According to the WSJ, this move comes ahead of JPMorgan’s wider rollout next year of its fund tokenization platform, Kinexys Fund Flow. That platform pulls in data from fund managers, distributors and administrators, creates smart contracts representing fund ownership, and allows for the near-instant exchanging of cash and assets on the blockchain.

Tokenization, the report said, allows the bank to offer clients a digital representation of the ownership of an asset kept on a blockchain ledger.

As the WSJ noted, banks that have expressed a past wariness of cryptocurrencies have nonetheless argued for the potential of blockchain technology. The recent passage of the Genius Act, which established a regulatory framework for stablecoins has ushered in a broader wave of tokenization.

Goldman Sachs and Bank of New York Mellon announced a partnership in July to launch digital tokens that confer ownership of money-market funds managed by their asset management operations as well as investment firms like BlackRock and Fidelity.

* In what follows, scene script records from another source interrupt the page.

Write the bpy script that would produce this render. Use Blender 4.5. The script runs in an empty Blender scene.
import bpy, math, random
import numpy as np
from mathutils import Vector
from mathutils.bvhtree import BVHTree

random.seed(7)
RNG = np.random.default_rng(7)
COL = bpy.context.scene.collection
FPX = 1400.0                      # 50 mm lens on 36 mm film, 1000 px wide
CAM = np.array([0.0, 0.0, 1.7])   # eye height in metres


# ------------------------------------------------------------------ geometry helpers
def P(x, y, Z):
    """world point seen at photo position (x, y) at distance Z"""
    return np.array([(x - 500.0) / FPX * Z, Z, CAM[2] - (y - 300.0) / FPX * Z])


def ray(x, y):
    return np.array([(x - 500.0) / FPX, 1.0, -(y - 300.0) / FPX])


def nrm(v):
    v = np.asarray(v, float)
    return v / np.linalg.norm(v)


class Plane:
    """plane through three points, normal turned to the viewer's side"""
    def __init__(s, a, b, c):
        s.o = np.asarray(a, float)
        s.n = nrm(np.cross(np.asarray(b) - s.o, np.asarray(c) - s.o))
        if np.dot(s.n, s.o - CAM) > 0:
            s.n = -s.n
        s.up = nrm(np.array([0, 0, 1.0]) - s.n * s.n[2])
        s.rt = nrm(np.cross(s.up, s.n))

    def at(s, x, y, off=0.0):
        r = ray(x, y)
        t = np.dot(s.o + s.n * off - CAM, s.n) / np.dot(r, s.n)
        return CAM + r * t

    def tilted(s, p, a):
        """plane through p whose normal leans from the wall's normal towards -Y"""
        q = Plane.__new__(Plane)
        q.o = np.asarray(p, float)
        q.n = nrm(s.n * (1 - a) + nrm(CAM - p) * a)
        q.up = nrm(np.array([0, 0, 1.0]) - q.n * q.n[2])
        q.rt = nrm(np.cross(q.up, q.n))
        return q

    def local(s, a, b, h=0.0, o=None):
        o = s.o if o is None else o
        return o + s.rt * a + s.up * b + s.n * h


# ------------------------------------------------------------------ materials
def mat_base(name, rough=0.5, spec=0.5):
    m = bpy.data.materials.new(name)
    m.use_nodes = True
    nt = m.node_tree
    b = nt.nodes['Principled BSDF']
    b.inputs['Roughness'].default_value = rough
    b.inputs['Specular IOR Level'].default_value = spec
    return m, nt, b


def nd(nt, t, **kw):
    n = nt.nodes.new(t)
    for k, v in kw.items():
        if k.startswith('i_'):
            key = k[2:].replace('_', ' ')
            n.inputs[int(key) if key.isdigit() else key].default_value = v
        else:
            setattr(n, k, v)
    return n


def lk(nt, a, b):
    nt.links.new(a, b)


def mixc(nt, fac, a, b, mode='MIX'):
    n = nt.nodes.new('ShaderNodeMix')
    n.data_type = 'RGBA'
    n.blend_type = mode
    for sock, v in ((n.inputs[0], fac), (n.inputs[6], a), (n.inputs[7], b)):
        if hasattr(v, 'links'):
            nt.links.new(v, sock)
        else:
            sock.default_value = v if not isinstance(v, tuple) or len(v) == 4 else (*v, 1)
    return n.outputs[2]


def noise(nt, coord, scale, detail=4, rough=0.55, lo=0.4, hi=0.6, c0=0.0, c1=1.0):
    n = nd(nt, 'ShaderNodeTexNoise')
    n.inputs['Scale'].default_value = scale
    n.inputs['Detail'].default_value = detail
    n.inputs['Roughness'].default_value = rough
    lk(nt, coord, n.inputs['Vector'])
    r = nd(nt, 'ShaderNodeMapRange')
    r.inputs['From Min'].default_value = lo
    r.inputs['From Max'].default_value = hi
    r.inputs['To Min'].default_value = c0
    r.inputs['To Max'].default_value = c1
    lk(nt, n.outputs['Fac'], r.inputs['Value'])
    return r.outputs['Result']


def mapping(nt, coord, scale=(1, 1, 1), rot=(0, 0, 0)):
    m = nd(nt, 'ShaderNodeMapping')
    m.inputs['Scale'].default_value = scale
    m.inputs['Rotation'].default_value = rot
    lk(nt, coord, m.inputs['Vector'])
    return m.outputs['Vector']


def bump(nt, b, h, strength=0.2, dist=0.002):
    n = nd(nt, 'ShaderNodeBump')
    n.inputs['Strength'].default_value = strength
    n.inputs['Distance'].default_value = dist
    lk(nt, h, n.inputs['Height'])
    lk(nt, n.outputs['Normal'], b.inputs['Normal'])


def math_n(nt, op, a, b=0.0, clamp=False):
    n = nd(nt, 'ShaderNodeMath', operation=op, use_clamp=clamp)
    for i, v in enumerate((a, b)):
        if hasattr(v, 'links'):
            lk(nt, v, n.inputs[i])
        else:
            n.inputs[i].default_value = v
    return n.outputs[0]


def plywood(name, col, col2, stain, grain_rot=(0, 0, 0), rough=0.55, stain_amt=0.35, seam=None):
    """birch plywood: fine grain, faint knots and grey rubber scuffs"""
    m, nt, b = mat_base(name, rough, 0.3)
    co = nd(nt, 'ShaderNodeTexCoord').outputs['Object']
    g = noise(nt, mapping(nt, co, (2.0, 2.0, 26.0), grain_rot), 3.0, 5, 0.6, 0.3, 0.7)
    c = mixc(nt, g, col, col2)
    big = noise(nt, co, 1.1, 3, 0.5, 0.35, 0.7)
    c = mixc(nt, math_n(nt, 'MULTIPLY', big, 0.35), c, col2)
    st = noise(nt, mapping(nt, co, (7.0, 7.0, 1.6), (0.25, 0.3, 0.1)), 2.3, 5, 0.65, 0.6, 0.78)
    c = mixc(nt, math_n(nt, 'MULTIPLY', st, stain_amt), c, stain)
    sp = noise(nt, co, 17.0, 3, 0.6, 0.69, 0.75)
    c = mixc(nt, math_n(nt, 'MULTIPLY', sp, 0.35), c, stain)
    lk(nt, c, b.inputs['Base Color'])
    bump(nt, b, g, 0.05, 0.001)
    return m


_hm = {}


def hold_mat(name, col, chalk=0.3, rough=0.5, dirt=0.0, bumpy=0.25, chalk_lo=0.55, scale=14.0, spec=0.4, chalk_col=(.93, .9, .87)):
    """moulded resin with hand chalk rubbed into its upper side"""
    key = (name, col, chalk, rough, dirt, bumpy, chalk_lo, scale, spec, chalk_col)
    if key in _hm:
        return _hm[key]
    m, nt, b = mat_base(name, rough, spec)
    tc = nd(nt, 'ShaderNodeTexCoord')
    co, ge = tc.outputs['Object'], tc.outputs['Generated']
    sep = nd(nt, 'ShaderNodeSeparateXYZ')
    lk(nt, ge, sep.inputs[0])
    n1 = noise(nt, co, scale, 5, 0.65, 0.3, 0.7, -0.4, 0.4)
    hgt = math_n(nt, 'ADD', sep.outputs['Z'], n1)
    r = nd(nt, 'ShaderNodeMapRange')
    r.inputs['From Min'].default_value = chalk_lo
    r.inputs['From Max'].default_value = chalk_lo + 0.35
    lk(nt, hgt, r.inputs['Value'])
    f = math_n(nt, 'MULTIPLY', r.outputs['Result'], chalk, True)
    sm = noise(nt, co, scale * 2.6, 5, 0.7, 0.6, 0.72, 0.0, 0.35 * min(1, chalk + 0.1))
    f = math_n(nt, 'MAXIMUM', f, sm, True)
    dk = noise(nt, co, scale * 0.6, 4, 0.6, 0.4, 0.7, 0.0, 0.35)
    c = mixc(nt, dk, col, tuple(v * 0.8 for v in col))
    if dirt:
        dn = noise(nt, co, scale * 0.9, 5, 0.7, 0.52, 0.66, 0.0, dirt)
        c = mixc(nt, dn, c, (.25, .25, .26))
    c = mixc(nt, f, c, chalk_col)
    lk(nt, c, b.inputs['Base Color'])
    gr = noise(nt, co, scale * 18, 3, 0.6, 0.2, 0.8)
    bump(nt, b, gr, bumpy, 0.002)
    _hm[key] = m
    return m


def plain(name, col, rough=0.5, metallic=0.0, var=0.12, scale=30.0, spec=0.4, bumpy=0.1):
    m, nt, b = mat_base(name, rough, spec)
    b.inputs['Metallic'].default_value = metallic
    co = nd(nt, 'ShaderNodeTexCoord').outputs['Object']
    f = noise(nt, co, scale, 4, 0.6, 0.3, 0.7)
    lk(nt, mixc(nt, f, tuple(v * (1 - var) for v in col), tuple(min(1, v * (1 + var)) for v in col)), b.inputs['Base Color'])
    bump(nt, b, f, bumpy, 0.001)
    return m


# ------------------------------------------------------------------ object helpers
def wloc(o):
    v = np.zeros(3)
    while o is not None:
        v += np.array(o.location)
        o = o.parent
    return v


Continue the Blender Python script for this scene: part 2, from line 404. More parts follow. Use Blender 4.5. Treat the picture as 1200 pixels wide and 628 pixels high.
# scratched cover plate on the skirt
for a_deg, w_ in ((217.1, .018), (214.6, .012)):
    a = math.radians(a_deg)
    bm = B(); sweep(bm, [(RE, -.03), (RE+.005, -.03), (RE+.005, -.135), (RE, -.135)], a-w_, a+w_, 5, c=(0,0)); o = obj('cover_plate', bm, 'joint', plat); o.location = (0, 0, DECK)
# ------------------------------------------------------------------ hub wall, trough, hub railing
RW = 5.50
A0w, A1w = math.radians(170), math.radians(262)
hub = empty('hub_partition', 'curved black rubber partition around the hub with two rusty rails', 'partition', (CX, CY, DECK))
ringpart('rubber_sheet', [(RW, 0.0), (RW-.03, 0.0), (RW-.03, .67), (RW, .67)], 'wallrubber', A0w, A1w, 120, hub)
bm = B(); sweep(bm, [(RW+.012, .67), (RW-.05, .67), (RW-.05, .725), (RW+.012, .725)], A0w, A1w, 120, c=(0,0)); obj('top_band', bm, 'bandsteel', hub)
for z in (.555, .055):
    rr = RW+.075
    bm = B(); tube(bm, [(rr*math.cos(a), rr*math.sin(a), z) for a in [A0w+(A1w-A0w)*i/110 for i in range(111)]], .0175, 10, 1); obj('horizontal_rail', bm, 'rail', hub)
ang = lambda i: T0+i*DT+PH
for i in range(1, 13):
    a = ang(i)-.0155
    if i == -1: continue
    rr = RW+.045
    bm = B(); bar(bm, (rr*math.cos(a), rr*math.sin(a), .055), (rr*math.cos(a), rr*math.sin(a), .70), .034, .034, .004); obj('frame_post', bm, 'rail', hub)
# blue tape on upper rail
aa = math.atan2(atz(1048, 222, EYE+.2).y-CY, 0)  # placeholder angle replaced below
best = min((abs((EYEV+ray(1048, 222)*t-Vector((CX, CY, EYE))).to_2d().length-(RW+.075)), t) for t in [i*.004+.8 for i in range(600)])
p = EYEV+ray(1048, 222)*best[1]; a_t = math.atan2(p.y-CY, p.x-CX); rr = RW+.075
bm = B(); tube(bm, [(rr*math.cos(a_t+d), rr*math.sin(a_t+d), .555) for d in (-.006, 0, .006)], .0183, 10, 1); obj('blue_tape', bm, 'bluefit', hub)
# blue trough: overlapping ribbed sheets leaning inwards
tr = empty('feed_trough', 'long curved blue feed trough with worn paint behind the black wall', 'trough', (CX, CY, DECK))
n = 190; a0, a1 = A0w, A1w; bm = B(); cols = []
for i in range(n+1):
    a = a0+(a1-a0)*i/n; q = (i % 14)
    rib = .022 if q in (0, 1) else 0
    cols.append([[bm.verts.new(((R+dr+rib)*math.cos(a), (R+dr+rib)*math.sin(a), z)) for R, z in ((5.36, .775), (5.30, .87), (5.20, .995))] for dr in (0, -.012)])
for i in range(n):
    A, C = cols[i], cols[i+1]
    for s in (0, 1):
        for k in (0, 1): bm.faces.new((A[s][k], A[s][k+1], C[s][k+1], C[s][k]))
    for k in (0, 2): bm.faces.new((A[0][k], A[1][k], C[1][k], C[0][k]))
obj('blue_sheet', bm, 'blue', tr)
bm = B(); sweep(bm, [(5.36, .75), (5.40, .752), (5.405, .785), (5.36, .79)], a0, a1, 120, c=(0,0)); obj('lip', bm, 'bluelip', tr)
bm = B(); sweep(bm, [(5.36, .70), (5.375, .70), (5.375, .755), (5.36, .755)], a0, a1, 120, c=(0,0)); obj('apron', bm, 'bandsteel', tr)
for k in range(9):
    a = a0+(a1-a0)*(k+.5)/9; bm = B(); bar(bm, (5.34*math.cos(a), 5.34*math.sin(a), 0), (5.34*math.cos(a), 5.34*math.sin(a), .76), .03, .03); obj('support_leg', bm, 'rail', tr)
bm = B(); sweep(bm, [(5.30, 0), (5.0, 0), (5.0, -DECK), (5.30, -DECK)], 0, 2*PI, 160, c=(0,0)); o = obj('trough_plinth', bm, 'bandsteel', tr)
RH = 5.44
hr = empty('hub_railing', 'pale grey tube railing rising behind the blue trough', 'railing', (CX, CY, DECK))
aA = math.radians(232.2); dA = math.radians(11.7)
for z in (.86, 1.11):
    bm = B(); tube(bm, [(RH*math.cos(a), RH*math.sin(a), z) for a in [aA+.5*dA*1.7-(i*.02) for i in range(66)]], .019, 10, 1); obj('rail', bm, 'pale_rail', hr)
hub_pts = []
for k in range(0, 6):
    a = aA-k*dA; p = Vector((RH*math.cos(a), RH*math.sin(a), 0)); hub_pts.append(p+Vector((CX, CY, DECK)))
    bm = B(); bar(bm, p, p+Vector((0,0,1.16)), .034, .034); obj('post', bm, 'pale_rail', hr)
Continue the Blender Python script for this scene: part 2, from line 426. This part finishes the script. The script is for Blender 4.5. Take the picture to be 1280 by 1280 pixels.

This partnership, PYMNTS wrote, isn’t simply about faster transactions, but rather “about programmable liquidity and a treasury function that increasingly operates in real time.”

And it’s happening against a backdrop of pro-crypto regulatory momentum — such as the Clarity Act — and interest from the traditional financial sector and that sector’s largest clients.

“Banks are in the state where they are thinking about blockchains as public infrastructure that they need to rely on,” Chainalysis Co-founder and CEO Jonathan Levin said in an interview with PYMNTS CEO Karen Webster published April 7. “Without a federal framework, it is incredibly difficult for financial services firms and international enterprises to really get comfortable.”